Written problem
Only the lines from the line containing "Model this scene" to the line containing "PI = math.pi", with both of those lines, are to be repeated exactly. Leave the images out.

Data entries
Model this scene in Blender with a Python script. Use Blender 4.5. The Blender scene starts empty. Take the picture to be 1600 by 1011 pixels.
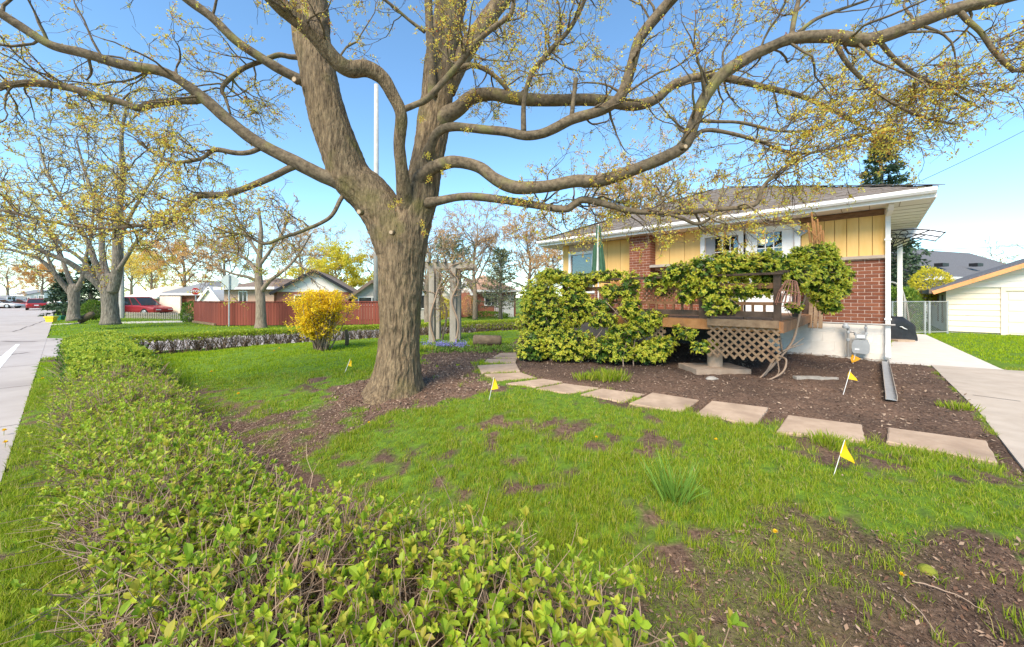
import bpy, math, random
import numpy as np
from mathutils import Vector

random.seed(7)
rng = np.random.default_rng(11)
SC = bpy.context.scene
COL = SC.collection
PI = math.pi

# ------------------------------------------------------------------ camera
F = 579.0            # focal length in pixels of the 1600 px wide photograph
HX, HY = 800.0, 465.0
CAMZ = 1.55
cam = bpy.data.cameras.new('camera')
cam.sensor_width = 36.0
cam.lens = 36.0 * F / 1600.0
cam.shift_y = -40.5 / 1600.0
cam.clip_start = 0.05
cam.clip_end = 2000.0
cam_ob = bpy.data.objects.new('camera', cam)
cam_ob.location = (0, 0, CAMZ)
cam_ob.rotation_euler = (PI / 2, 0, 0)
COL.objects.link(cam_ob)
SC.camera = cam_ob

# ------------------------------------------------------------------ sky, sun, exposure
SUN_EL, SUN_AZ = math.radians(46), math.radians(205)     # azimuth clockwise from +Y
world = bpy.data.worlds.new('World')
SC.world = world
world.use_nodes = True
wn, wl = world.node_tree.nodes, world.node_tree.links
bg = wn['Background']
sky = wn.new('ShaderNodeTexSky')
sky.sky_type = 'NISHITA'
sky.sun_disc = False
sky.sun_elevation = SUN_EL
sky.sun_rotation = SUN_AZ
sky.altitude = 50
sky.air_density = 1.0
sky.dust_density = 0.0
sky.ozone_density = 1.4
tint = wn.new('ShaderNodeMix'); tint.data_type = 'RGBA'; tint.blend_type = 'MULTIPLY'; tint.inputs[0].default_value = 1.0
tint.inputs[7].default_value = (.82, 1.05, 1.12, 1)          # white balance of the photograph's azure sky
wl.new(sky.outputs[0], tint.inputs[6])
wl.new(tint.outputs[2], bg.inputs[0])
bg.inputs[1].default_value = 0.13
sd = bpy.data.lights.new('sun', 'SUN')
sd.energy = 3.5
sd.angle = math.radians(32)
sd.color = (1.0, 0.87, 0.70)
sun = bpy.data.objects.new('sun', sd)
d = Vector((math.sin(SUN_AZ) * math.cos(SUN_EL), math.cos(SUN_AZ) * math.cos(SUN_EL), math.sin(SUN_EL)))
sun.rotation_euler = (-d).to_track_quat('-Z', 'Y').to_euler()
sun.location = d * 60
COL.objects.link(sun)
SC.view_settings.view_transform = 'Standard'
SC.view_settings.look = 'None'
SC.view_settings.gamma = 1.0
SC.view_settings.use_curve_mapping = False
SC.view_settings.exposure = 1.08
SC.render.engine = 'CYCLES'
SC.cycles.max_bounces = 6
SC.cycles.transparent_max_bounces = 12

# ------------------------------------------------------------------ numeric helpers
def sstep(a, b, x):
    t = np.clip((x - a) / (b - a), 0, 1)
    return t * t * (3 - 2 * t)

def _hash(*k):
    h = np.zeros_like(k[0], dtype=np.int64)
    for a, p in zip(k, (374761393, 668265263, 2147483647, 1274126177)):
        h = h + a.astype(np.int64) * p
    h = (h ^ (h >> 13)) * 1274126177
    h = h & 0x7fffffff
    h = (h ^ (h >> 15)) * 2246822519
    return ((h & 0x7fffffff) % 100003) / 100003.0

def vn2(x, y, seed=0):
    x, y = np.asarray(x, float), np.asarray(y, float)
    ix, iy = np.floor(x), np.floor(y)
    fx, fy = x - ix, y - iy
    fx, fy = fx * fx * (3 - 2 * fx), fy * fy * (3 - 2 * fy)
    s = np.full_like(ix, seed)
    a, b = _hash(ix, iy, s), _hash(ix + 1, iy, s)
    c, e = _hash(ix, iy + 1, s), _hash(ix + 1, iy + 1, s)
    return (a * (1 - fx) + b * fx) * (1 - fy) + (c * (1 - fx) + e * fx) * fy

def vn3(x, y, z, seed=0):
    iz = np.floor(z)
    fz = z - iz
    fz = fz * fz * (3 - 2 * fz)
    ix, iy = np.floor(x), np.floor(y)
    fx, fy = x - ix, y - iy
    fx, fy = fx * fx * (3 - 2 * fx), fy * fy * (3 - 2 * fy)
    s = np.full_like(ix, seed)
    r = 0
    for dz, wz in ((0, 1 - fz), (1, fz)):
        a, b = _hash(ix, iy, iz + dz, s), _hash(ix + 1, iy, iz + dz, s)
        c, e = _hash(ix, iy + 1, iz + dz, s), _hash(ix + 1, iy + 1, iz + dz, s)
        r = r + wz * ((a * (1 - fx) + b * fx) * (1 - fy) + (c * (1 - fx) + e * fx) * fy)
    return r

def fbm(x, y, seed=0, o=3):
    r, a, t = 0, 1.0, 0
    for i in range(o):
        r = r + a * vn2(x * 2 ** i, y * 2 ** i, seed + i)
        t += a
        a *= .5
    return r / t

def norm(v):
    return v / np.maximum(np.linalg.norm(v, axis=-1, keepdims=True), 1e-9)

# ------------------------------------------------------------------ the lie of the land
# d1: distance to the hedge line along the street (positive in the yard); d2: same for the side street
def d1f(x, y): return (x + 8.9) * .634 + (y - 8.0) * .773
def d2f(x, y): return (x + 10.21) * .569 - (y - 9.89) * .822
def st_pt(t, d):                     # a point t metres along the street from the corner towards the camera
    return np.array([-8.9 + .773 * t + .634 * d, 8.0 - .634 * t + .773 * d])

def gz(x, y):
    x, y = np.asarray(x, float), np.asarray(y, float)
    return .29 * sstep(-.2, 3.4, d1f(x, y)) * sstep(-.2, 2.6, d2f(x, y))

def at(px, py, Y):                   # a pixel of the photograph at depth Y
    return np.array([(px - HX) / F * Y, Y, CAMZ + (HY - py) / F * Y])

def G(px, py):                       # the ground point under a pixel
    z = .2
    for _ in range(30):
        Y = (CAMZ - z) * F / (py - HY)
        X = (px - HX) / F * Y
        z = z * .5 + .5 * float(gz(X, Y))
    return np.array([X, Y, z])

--

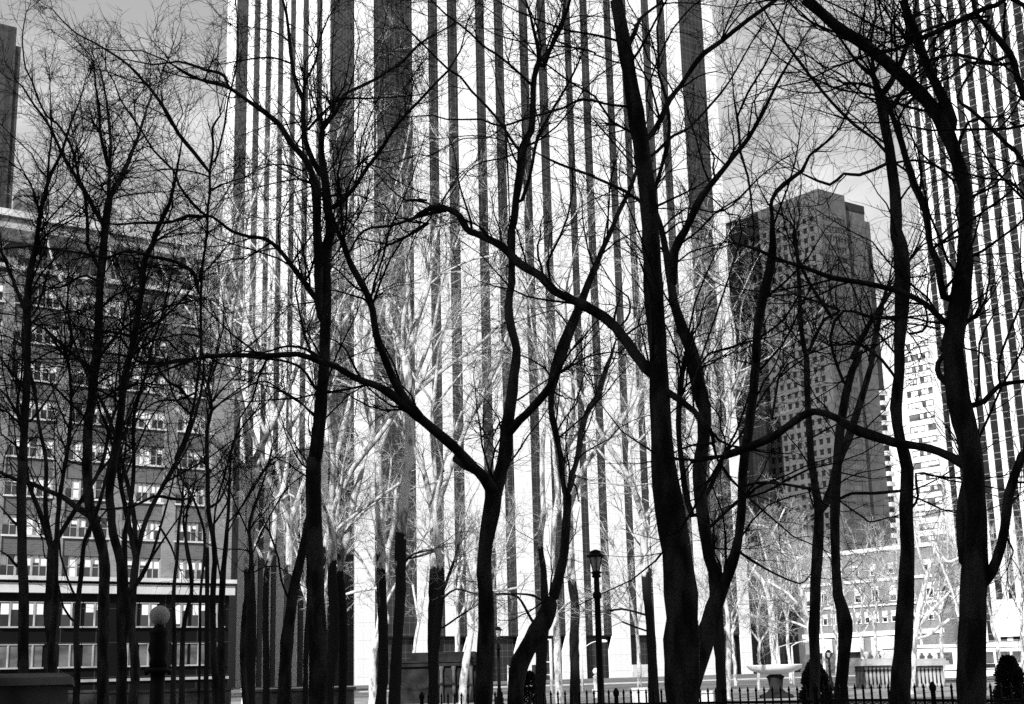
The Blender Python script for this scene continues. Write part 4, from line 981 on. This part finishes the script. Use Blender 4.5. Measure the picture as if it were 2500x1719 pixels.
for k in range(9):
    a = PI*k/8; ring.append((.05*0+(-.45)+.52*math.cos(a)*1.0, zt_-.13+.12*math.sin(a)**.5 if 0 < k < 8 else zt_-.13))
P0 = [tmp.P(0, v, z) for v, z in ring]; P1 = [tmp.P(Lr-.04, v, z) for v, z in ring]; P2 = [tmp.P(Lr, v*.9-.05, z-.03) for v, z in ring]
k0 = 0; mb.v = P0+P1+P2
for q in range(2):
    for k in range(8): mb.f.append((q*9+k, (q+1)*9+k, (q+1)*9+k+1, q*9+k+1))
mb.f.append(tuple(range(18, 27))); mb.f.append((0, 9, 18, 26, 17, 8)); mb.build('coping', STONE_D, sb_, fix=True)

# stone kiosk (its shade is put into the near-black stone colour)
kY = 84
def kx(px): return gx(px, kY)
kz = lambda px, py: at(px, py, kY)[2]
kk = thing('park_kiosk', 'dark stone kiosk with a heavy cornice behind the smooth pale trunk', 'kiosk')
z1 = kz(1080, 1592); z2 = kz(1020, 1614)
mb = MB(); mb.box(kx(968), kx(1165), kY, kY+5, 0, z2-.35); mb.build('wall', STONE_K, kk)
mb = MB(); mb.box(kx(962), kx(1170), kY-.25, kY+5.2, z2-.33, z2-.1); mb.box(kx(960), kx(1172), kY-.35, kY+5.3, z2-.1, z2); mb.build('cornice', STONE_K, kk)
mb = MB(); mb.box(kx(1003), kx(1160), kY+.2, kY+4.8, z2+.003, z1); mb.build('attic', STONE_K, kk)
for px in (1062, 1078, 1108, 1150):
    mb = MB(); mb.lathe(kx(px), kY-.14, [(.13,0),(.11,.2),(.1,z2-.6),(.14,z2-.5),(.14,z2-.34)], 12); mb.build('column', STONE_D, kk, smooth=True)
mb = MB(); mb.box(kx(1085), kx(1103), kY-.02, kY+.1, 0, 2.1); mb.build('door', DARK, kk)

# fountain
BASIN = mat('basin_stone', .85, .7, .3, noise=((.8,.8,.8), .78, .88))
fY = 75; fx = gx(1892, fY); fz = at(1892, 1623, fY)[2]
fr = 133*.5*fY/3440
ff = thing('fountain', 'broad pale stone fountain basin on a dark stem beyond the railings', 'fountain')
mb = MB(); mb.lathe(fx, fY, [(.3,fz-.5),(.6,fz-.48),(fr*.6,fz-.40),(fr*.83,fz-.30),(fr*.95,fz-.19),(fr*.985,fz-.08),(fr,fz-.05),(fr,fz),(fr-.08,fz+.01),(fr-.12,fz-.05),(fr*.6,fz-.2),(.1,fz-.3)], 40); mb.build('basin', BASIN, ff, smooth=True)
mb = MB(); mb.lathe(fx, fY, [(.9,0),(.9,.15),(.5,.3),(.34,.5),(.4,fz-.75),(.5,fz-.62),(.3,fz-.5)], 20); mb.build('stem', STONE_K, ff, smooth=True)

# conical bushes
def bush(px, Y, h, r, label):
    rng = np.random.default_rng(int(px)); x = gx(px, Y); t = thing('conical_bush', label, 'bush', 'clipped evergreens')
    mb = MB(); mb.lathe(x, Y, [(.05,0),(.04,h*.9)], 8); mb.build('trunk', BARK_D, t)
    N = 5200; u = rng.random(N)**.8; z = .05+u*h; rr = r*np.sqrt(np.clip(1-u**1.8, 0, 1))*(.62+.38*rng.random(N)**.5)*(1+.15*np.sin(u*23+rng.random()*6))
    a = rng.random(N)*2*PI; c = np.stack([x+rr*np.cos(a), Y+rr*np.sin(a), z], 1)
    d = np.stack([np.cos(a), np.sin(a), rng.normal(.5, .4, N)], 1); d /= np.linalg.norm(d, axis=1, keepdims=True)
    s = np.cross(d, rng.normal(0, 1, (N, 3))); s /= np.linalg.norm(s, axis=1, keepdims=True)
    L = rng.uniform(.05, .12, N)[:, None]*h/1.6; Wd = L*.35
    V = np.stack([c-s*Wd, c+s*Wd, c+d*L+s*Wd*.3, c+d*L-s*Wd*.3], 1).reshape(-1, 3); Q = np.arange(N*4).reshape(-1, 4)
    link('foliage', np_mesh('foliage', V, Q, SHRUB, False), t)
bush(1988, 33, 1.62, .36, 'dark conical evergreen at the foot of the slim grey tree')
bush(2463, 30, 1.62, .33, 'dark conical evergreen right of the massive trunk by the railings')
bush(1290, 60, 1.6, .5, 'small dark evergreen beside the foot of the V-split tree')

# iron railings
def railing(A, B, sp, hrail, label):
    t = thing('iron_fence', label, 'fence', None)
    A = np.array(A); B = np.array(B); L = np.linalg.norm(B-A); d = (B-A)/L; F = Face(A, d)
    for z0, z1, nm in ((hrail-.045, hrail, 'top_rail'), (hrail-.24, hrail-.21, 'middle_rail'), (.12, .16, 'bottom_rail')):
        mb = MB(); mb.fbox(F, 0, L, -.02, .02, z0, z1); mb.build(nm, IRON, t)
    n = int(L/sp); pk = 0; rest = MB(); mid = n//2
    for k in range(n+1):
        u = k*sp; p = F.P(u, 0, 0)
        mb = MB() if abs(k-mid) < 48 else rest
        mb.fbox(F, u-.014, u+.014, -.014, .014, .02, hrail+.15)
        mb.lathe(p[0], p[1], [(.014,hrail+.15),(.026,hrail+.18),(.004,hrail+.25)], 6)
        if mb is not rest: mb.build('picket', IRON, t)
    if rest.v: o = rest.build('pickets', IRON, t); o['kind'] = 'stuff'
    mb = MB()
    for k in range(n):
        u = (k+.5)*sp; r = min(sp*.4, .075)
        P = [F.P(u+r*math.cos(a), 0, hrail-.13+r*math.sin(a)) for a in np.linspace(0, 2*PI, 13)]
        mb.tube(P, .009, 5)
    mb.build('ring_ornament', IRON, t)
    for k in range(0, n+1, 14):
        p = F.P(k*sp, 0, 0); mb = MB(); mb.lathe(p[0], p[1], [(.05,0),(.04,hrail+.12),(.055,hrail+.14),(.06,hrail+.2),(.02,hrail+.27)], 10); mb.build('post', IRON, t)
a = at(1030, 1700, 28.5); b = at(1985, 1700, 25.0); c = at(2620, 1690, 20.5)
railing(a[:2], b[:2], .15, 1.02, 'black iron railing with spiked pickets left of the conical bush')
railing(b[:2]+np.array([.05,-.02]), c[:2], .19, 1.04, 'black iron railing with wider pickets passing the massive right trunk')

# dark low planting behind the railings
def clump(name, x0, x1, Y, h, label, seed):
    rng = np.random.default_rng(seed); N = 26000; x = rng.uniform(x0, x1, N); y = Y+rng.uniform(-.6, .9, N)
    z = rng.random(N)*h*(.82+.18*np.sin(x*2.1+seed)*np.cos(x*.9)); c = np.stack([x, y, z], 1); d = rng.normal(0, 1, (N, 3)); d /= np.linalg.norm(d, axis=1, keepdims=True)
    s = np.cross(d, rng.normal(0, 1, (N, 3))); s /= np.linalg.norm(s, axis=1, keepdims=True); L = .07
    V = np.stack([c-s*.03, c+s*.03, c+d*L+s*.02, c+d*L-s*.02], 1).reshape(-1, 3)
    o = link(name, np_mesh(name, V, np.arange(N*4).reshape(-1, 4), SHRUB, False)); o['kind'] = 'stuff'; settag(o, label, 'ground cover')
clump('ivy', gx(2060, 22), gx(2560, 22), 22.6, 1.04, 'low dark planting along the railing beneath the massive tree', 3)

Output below
Model this scene in Blender with a Python script. Use Blender 4.5. The Blender scene starts empty. Take the picture to be 1600 by 1011 pixels.
import bpy, math, random
import numpy as np
from mathutils import Vector

random.seed(7)
rng = np.random.default_rng(11)
SC = bpy.context.scene
COL = SC.collection
PI = math.pi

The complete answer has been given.